◆ Exercise goal
Restate the full listing word for word and leave the pictures out.

◆ Dataset excerpt
--- start ---

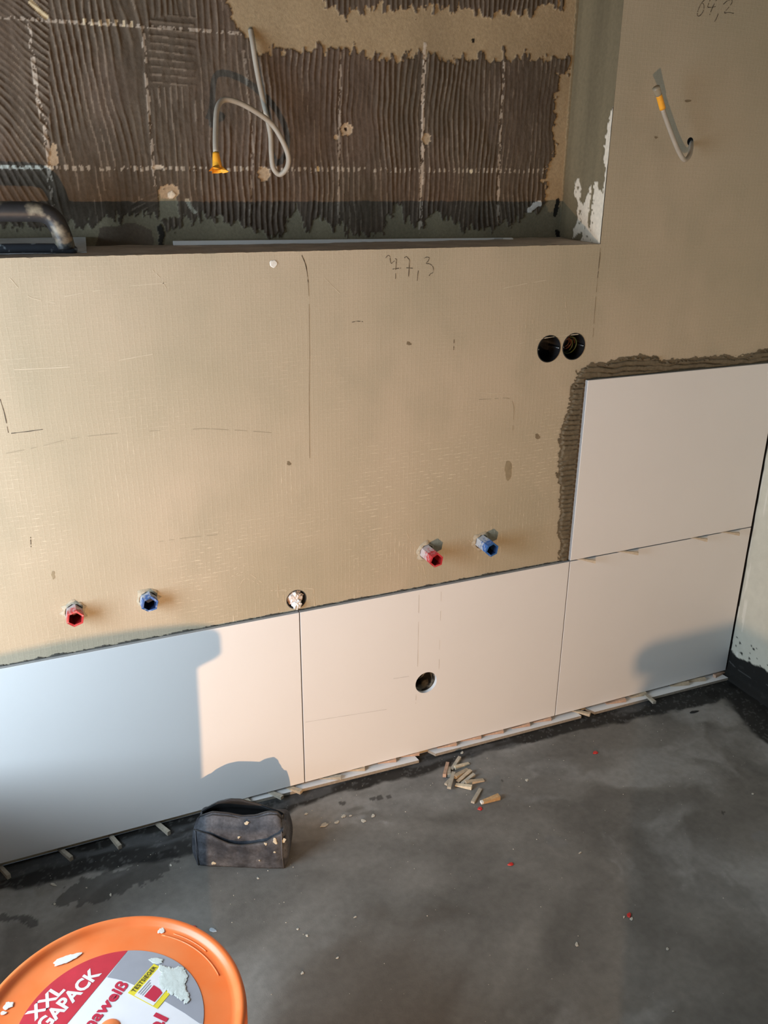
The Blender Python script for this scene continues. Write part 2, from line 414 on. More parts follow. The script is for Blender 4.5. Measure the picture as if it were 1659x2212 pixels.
# --- niche back: old combed adhesive, real relief
xs = np.concatenate([[nl, -1.0, -0.8], np.arange(-0.60, XN, 0.0021), [XN]])
zs = np.concatenate([np.arange(ZS+0.004, 1.875, 0.0021), [2.0, nt_]])
X, Z = np.meshgrid(xs, zs); Pn = np.stack([X, np.full_like(X, ND), Z], -1)
PX, PY = topx(Pn)
nA = fbm(PX/9, PY/30, 1, 4)-0.5; nB = fbm(PX/26, PY/26, 2, 4)-0.5; nC = fbm(PX/6, PY/6, 3, 3)-0.5; nD = fbm(PX/70, PY/70, 5, 4)-0.5
jx = PX+nB*26+nC*16; jy = PY+nA*52+nB*24+nC*16
beigeP = [(492, -90), (495, 40), (520, 70), (532, 88), (560, 113), (720, 104), (830, 124), (920, 120), (1010, 125), (1100, 120), (1180, 126), (1224, 118),
          (1226, 160), (1206, 165), (1202, 230), (1196, 300), (1178, 400), (1168, 470), (1163, 520), (1300, 540), (1300, -90), (1238, -90), (1226, 8), (1180, 14), (1120, 27), (1060, 30), (960, 14),
          (880, 22), (800, 14), (740, 28), (690, 4), (690, -90)]
beige = inpoly(jx, jy, beigeP)
lowP = [(-90, 560), (-90, 478), (100, 486), (185, 490), (215, 478), (280, 470), (345, 470), (360, 498), (405, 478), (430, 472), (480, 468), (530, 488), (600, 505), (628, 480), (640, 440), (655, 470),
        (668, 500), (690, 472), (740, 500), (790, 508), (830, 490), (850, 446), (862, 434), (874, 470), (895, 484), (925, 470), (940, 452), (955, 475), (1000, 492), (1060, 494), (1110, 476), (1150, 458), (1190, 456), (1240, 450), (1240, 560)]
expo = inpoly(PX+nC*14+nB*12, PY+nA*60+nC*16, lowP)
expo |= inpoly(PX, PY+40*nA, lowP) & (fbm(PX/5, PY/8, 6, 3) > 0.62)
expo |= inpoly(PX+nC*10, PY+nC*12, [(344, 408), (380, 404), (386, 470), (342, 474)])
adh = ~(beige | expo)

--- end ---

◆ Exercise answer
The Blender Python script for this scene continues. Write part 2, from line 414 on. More parts follow. The script is for Blender 4.5. Measure the picture as if it were 1659x2212 pixels.
# --- niche back: old combed adhesive, real relief
xs = np.concatenate([[nl, -1.0, -0.8], np.arange(-0.60, XN, 0.0021), [XN]])
zs = np.concatenate([np.arange(ZS+0.004, 1.875, 0.0021), [2.0, nt_]])
X, Z = np.meshgrid(xs, zs); Pn = np.stack([X, np.full_like(X, ND), Z], -1)
PX, PY = topx(Pn)
nA = fbm(PX/9, PY/30, 1, 4)-0.5; nB = fbm(PX/26, PY/26, 2, 4)-0.5; nC = fbm(PX/6, PY/6, 3, 3)-0.5; nD = fbm(PX/70, PY/70, 5, 4)-0.5
jx = PX+nB*26+nC*16; jy = PY+nA*52+nB*24+nC*16
beigeP = [(492, -90), (495, 40), (520, 70), (532, 88), (560, 113), (720, 104), (830, 124), (920, 120), (1010, 125), (1100, 120), (1180, 126), (1224, 118),
          (1226, 160), (1206, 165), (1202, 230), (1196, 300), (1178, 400), (1168, 470), (1163, 520), (1300, 540), (1300, -90), (1238, -90), (1226, 8), (1180, 14), (1120, 27), (1060, 30), (960, 14),
          (880, 22), (800, 14), (740, 28), (690, 4), (690, -90)]
beige = inpoly(jx, jy, beigeP)
lowP = [(-90, 560), (-90, 478), (100, 486), (185, 490), (215, 478), (280, 470), (345, 470), (360, 498), (405, 478), (430, 472), (480, 468), (530, 488), (600, 505), (628, 480), (640, 440), (655, 470),
        (668, 500), (690, 472), (740, 500), (790, 508), (830, 490), (850, 446), (862, 434), (874, 470), (895, 484), (925, 470), (940, 452), (955, 475), (1000, 492), (1060, 494), (1110, 476), (1150, 458), (1190, 456), (1240, 450), (1240, 560)]
expo = inpoly(PX+nC*14+nB*12, PY+nA*60+nC*16, lowP)
expo |= inpoly(PX, PY+40*nA, lowP) & (fbm(PX/5, PY/8, 6, 3) > 0.62)
expo |= inpoly(PX+nC*10, PY+nC*12, [(344, 408), (380, 404), (386, 470), (342, 474)])
adh = ~(beige | expo)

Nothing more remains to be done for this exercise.